- **JOB**: The data must be written out once more, precisely as given.

Records:
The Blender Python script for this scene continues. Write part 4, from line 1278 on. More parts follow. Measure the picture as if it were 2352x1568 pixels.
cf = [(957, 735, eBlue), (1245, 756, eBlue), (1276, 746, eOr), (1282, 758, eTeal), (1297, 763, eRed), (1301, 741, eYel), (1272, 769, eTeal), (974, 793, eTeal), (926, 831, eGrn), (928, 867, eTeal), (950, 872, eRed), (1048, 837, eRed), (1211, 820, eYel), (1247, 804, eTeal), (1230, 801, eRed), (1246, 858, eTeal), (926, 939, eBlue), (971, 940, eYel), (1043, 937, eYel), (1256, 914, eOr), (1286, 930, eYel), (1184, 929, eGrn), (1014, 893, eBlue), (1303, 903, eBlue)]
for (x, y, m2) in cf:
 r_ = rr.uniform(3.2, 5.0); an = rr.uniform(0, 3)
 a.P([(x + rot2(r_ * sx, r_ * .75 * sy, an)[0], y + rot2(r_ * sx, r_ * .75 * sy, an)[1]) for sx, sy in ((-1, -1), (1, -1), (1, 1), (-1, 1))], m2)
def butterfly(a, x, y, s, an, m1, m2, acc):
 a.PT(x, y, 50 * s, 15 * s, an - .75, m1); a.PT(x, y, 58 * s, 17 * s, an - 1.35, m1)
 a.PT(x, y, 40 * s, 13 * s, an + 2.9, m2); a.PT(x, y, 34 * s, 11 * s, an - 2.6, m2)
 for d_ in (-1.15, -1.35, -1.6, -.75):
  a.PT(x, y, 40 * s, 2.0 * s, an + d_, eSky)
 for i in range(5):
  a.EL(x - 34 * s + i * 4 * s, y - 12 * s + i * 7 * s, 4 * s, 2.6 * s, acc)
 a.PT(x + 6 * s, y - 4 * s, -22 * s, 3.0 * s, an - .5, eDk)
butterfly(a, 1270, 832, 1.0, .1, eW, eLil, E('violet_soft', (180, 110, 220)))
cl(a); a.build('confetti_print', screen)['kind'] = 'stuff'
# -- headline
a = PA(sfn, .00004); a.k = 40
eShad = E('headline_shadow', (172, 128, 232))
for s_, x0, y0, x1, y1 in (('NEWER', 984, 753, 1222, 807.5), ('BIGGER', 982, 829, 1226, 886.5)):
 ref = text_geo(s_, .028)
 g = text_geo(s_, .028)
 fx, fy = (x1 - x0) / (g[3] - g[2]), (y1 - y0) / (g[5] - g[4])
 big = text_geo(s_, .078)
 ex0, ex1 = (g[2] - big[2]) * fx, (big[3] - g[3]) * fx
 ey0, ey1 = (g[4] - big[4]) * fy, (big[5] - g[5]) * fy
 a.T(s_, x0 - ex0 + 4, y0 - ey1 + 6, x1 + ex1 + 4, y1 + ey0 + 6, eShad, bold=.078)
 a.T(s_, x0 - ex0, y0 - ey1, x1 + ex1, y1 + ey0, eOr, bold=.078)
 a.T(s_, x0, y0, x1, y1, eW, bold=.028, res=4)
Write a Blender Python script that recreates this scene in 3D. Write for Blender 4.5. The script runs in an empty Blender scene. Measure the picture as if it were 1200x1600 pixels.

- **THE COMPLETED TASK**:
The Blender Python script for this scene continues. Write part 4, from line 1278 on. More parts follow. Measure the picture as if it were 2352x1568 pixels.
cf = [(957, 735, eBlue), (1245, 756, eBlue), (1276, 746, eOr), (1282, 758, eTeal), (1297, 763, eRed), (1301, 741, eYel), (1272, 769, eTeal), (974, 793, eTeal), (926, 831, eGrn), (928, 867, eTeal), (950, 872, eRed), (1048, 837, eRed), (1211, 820, eYel), (1247, 804, eTeal), (1230, 801, eRed), (1246, 858, eTeal), (926, 939, eBlue), (971, 940, eYel), (1043, 937, eYel), (1256, 914, eOr), (1286, 930, eYel), (1184, 929, eGrn), (1014, 893, eBlue), (1303, 903, eBlue)]
for (x, y, m2) in cf:
 r_ = rr.uniform(3.2, 5.0); an = rr.uniform(0, 3)
 a.P([(x + rot2(r_ * sx, r_ * .75 * sy, an)[0], y + rot2(r_ * sx, r_ * .75 * sy, an)[1]) for sx, sy in ((-1, -1), (1, -1), (1, 1), (-1, 1))], m2)
def butterfly(a, x, y, s, an, m1, m2, acc):
 a.PT(x, y, 50 * s, 15 * s, an - .75, m1); a.PT(x, y, 58 * s, 17 * s, an - 1.35, m1)
 a.PT(x, y, 40 * s, 13 * s, an + 2.9, m2); a.PT(x, y, 34 * s, 11 * s, an - 2.6, m2)
 for d_ in (-1.15, -1.35, -1.6, -.75):
  a.PT(x, y, 40 * s, 2.0 * s, an + d_, eSky)
 for i in range(5):
  a.EL(x - 34 * s + i * 4 * s, y - 12 * s + i * 7 * s, 4 * s, 2.6 * s, acc)
 a.PT(x + 6 * s, y - 4 * s, -22 * s, 3.0 * s, an - .5, eDk)
butterfly(a, 1270, 832, 1.0, .1, eW, eLil, E('violet_soft', (180, 110, 220)))
cl(a); a.build('confetti_print', screen)['kind'] = 'stuff'
# -- headline
a = PA(sfn, .00004); a.k = 40
eShad = E('headline_shadow', (172, 128, 232))
for s_, x0, y0, x1, y1 in (('NEWER', 984, 753, 1222, 807.5), ('BIGGER', 982, 829, 1226, 886.5)):
 ref = text_geo(s_, .028)
 g = text_geo(s_, .028)
 fx, fy = (x1 - x0) / (g[3] - g[2]), (y1 - y0) / (g[5] - g[4])
 big = text_geo(s_, .078)
 ex0, ex1 = (g[2] - big[2]) * fx, (big[3] - g[3]) * fx
 ey0, ey1 = (g[4] - big[4]) * fy, (big[5] - g[5]) * fy
 a.T(s_, x0 - ex0 + 4, y0 - ey1 + 6, x1 + ex1 + 4, y1 + ey0 + 6, eShad, bold=.078)
 a.T(s_, x0 - ex0, y0 - ey1, x1 + ex1, y1 + ey0, eOr, bold=.078)
 a.T(s_, x0, y0, x1, y1, eW, bold=.028, res=4)
Write a Blender Python script that recreates this scene in 3D. Write for Blender 4.5. The script runs in an empty Blender scene. Measure the picture as if it were 1200x1600 pixels.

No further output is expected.